An LL search identifies the passage within the individual document that has the highest occurrence of search terms, and it sorts results accordingly. The idea is that you don't have to (horrors!) read through a lengthy and difficult article. Instead, you just cut LL's preselected quote and paste it into your "research" paper. The relevance mechanism works well enough. It's LL's premise that's bogus. A search-term-laden passage is not necessarily the most meaningful section of an entire article. Furthermore, extracting a short section without regard for the whole is intellectually illegitimate. Not that this bothers LL: Its FAQ brags about how the service can help you avoid reading entire articles or weighing both sides of a topic. "The Learner's Library helps address the critical need of students and researchers everywhere: 'I need a quote that says X in order to support my position.'"

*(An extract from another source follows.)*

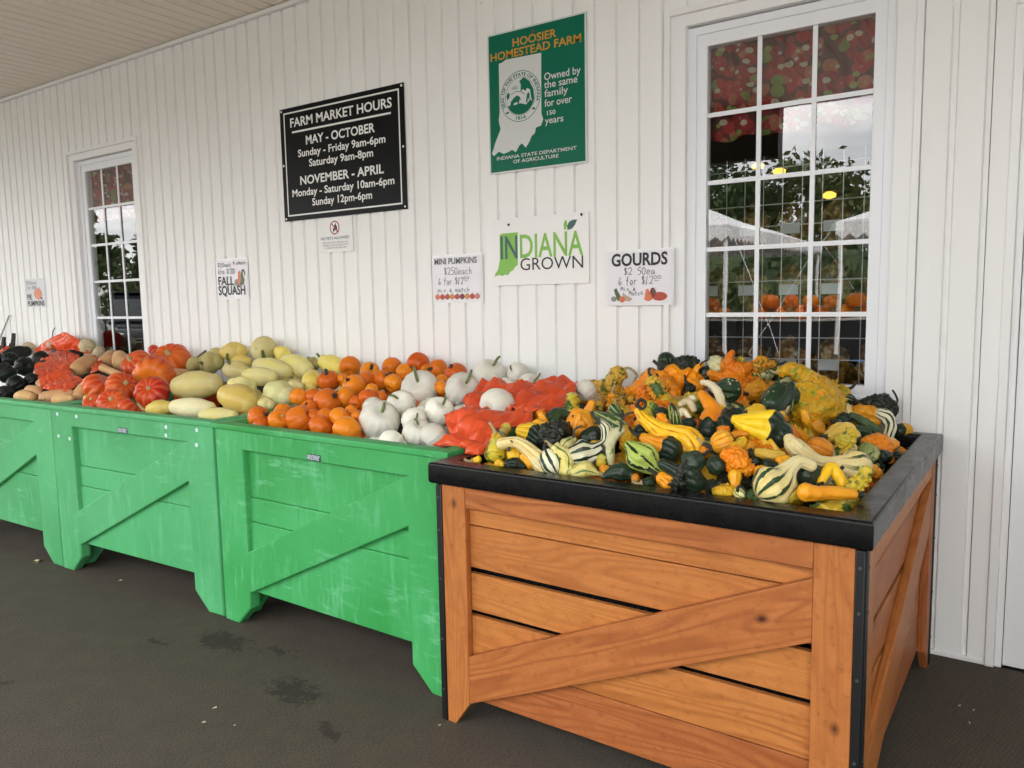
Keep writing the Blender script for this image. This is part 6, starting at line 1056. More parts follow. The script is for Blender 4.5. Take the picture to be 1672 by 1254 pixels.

There are two other major faults with LL's searching. First, searches are full of duplicates. Moreover, documents are provided in HTML or LL-generated PDF but lack original graphics such as tables, charts, illustrations, etc. And what does LL advise when you need these things? In a demonstration of over-the-top chutzpah, LL suggests that you try your local brick-and-mortar library.

Citation Check (Is in the Mail)

LL makes much of its Citation Check, a feature that allows you to generate citations of articles you've "used" in your paper. You paste the text of your paper into Citation Check, and it returns a list of MLA-formatted citations. There are two little problems with Citation Check: It's intellectually dishonest, and it doesn't work. Identifying and attributing your sources are important and essential parts of research, not only for term papers but in any serious, real-world use of information. Also, I tested Citation Check several dozen times and found that it often did not recognize citations from its own database.

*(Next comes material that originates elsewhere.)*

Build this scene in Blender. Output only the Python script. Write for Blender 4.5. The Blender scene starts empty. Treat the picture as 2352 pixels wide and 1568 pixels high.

LL is a subscription service that's sold to individuals. The cost is low: $9.95/week, $24.95/month, $49.95/6 months, $74.95/year. This seems like quite a bargain, except that most potential users can get superior services for free from their academic, school, or public libraries. However, avoiding libraries—and conscientious research—is the subtext of LL's message. (It's the same bypass-the-library marketing plan that Questia has.)

In the LL site's "about" section, the introduction is addressed to teachers and coaches: "The Learner's Library takes the hassle out of term papers and reports to help keep your students and athletes on the fast track." It's a cynical message that legitimate research is a "hassle" to be avoided and is especially demeaning to athletes, who are identified as a group that should be provided with shortcuts.

A Distressing Irony

The irony in LL's message would be mildly amusing if it weren't so potentially damaging to its intended audience. LL implies that libraries are too hard and complicated to use and that it provides an alternative with good content and easy searching at a low cost. In fact, most libraries, especially those used by school and college students, do everything well that LL does poorly by providing the following:

• Multiple full-text image databases, with content selected to meet user needs for level and topic

• Easy relevance searching, with numerous other search options at hand if needed

• Library Web portals with research assistance and 24/7 remote access

• No direct cost to users

In other words, students who turn to LL are using a dumbed-down product that will subtly subvert their education. So if you encounter misguided students who are using LL, gently direct them to superior alternatives. And if you encounter teachers or coaches who are pushing LL on their students or athletes, firmly instruct them in the errors of their ways.